I am the last person to paint Jordan in an especially favorable light as a public figure. Moreover, while “The Last Dance” was essentially Jordan’s story and not anyone else’s, it’s not as though the film (though slanted) completely ignored the darker side of Jordan. Yes, it didn’t give as much weight to those parts of Jordan’s life as a more “neutral” film would have, but it acknowledged some of his less pleasing aspects.
So yes, I am not an ardent Michael Jordan fan.
Now you know.
My verdict on “The Last Dance” relative to Jordan’s legacy? The film undeniably improves it.
I can be less than admiring of Jordan’s personal choices in his public life and still acknowledge what the film laid out:
Jordan is a remarkable athlete unlike any we have ever seen… including LeBron James.
Jordan three-peated TWICE — and never even got taken to Game 7 of the NBA Finals — on teams with Bill Cartwright, Bill Wennington, Stacey King, Scott Williams, Bobby Hansen, Luc Longley, Scott Burrell, and a lot of other spare parts. Sure, the Bulls had Scottie Pippen and Horace Grant and Dennis Rodman, but they were less a complete roster than other great championship teams. I don’t think a lot of people realized just how much Jordan had to do to carry the Bulls over the top each year.
Yet, he did precisely that.
When LeBron had collections of spare parts in the Finals, he did face better opponents than Jordan did — that much has to be given to LeBron; he had taller obstacles in his path — but he nevertheless couldn’t match the standard Jordan was able to attain.
“The Last Dance” — even though it was Michael Jordan’s story, told fundamentally from his vantage point — nevertheless had a certain degree of objectivity, in the sense that the Bulls’ six titles are a matter of public record. No one can change that. The film looked at those gleaming, glowing moments and recalled for those of us old enough to remember them just how majestic and indomitable Jordan was.

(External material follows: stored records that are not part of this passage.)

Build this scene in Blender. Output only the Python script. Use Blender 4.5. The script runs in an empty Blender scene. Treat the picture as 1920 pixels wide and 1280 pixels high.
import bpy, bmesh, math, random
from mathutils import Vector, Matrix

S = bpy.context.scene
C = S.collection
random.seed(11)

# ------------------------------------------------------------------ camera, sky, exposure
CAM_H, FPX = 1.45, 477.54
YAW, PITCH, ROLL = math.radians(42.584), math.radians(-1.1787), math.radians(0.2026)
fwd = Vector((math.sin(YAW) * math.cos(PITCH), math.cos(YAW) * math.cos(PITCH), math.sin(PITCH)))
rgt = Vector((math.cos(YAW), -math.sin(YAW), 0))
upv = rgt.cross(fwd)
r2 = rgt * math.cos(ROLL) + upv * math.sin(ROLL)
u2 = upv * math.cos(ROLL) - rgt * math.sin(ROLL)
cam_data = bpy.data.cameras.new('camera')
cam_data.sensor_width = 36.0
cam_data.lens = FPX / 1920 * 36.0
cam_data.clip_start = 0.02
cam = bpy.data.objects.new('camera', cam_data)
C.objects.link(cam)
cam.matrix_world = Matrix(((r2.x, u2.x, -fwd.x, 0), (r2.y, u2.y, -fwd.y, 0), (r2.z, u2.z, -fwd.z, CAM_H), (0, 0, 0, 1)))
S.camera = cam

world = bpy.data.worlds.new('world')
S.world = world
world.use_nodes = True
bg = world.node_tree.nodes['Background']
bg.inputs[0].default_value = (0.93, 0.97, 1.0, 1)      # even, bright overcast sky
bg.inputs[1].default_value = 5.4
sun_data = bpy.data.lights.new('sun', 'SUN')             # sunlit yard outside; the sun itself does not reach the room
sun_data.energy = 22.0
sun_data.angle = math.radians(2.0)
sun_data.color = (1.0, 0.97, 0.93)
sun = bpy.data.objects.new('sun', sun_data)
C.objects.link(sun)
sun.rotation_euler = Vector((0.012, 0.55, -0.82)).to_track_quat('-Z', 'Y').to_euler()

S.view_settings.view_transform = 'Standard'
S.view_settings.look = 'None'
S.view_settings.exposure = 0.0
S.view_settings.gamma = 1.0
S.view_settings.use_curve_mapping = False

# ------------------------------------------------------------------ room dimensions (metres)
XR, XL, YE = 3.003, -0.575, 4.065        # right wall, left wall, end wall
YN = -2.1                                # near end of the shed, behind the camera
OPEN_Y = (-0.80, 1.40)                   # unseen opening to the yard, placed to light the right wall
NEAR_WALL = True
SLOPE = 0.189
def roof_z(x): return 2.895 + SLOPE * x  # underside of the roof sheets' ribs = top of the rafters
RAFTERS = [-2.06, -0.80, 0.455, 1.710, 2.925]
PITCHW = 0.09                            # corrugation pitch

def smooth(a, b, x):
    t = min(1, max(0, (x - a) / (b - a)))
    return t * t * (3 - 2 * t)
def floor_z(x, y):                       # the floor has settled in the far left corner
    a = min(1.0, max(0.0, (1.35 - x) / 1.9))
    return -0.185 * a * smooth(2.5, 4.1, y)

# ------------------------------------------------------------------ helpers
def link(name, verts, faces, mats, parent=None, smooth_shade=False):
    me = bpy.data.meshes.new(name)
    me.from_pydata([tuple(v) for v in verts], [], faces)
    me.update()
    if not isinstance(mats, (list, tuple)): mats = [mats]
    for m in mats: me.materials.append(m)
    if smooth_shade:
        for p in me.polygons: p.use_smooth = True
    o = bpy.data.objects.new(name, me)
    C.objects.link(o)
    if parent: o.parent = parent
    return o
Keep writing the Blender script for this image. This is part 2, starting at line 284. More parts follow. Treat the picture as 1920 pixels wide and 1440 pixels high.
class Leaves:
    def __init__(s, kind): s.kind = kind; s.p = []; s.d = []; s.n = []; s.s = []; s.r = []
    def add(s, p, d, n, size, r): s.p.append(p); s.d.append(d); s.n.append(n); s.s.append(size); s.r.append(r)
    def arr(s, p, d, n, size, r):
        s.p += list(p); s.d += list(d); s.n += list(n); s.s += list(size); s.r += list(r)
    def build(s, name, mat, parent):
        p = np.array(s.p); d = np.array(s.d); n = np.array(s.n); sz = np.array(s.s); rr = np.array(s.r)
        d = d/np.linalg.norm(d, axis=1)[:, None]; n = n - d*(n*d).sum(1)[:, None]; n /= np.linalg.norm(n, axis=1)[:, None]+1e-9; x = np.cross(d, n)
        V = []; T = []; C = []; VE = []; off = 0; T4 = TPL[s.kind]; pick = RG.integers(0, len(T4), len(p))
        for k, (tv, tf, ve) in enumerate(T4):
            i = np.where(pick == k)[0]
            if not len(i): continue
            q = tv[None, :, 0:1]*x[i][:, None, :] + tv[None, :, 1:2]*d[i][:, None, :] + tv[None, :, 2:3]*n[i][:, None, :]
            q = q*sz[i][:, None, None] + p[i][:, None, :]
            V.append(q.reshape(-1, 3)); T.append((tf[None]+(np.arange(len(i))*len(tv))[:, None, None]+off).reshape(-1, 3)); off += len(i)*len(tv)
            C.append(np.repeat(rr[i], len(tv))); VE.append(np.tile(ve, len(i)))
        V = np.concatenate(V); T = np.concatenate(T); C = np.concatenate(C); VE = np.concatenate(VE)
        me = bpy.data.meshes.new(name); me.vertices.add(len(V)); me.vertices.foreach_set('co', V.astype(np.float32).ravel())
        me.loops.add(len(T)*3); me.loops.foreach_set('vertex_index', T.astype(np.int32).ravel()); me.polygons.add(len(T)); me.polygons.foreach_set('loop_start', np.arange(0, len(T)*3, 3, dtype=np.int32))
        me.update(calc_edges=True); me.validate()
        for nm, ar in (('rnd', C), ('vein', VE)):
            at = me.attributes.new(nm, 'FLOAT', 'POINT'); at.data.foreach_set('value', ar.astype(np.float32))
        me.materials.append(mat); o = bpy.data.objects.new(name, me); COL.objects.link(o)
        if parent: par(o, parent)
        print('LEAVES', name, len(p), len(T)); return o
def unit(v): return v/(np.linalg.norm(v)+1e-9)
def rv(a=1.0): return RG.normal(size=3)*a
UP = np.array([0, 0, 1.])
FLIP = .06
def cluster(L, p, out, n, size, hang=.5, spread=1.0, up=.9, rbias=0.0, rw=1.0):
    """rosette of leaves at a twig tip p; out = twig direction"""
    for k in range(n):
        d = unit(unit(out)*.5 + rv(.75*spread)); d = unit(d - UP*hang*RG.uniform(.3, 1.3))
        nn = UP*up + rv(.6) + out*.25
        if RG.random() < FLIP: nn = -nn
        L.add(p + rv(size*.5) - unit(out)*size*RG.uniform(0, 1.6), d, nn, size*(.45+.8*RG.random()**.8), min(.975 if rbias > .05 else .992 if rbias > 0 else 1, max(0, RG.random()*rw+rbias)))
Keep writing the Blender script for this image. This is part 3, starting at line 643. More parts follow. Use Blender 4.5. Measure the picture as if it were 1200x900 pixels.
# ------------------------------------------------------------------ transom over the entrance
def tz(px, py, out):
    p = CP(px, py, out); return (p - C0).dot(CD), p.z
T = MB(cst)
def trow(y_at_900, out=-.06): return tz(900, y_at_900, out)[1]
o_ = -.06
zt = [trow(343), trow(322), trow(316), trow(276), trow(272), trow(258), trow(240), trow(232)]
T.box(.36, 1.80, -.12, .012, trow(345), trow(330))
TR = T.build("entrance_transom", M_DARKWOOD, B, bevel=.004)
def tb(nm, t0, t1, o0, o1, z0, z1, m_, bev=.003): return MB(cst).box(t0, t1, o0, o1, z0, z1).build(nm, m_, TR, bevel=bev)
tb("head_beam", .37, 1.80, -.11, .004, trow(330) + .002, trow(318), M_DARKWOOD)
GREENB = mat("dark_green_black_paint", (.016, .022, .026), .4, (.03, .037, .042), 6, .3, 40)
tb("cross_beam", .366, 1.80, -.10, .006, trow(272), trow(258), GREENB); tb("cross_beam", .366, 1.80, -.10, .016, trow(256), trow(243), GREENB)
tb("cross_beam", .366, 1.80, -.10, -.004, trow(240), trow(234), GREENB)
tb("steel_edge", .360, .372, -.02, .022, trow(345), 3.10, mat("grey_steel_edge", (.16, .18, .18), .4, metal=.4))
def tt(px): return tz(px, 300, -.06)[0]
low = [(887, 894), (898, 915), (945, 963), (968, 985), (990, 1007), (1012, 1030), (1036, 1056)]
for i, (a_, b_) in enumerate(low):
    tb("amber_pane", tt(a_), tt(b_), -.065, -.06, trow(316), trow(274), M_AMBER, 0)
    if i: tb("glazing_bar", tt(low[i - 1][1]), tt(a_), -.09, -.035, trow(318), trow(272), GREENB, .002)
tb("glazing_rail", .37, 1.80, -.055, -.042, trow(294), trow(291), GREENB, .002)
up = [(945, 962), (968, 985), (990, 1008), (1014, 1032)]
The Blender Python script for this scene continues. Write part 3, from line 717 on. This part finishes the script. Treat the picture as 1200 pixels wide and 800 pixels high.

He was so mentally and physically exhausted in 1993 and 1998. He and the Bulls trailed in the final 50 seconds of road Game 6s, staring down the barrel of a road Game 7, and both times, Jordan played a brilliant final four possessions (two on offense, two on defense) to carry his teams to the title.
LeBron will always have Games 5-7 of the 2016 Finals against the Warriors, but that was an exceptional moment in his Finals career. For Jordan, the extraordinary was normal, regular business.
You can not like Michael Jordan personally, as I do. You can still hate him as a fan due to his defeats of the Sonics and Jazz, as I do.
You can’t ignore how towering a standard of excellence he set, on flawed rosters he transcended to win six titles in eight years… with Jerry Krause then breaking up the Bulls instead of allowing them all to come back in 1999 and maybe even 2000.
LeBron James made eight straight NBA Finals. That is the kind of feat worthy of a “greatest of all time” player. Whatever Jordan did, LeBron’s feats aren’t anti-Jordan arguments; they merely reflect the remarkable body of work Bron has put together. Similarly, noting Jordan’s brilliance isn’t an anti-LeBron argument. We simply have to absorb just how great Jordan was in his prime.
For the many younger Americans who weren’t able to see him in real time, “The Last Dance” effectively brought home just how extraordinary MJ truly was.
The film can only improve his legacy, regardless of your own personal feelings about the man.